The FCC said that regulating Internet traffic was
related to its authority to regulate phone and other telecommunications
services. But the appellate court ruled that Congress never gave the
FCC the direct authority.

“The commission may exercise this ‘ancillary’ authority only if it demonstrates that its action — here barring Comcast
from interfering with its customers’ use of peer-to-peer networking
applications — is reasonably ancillary to the … effective performance
of its statutorily mandated responsibilities,” the court said. “The
commission has failed to make that showing. It relies principally on
several congressional statements of policy, but under Supreme Court and
D.C. Circuit case law statements of policy, by themselves, do not
create “statutorily mandated responsibilities.”

Gigi Sohn, president of Public Knowledge, a digital
rights group, said the court decision “calls into question anything the
FCC wants to do in regulating broadband and Internet access.”

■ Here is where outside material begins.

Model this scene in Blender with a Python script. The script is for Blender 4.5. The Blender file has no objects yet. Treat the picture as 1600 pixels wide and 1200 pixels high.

“Companies selling Internet access are free to play
favorites with content on their networks, to throttle certain
applications or simply to block others,” she said, calling for the FCC
to reclassify Internet services to fall under traditional rules
governing phone service.

But Randall S. Milch, general counsel for Verizon Communications Inc.,
another leading broadband service provider, said Internet users had
nothing to worry about and that the FCC still had the ability to
enforce consumer protection statutes.

“Consumers are in the driver’s seat in today’s
market-driven Internet ecosystem, and their interests remain fully
protected,” he said.

Rep. Rick Boucher, D-Va.,
chairman of the House subcommittee that deals with telecommunications,
said he would try to get telecommunications companies, major content
providers such as Google and Yahoo,
and others to agree on legislation that would grant the FCC the direct
legal authority over Internet services that the court said it lacked.

“The commission must have the authority to enforce the principals of network openness,” Boucher said.

Boucher and other Democrats have been pushing for several years to enact such legislation, which President Obama has backed. But telecommunications companies and most Republicans have
opposed it, saying additional regulation would stifle investment in
expanding Internet access.

Tuesday’s court decision adds new impetus for such legislation, said Paul Glenchur, a senior analyst at Potomac Research Group in Washington. But Congress moves slowly, he said.

“It’s up to the FCC to decide how they want to proceed here,” he said.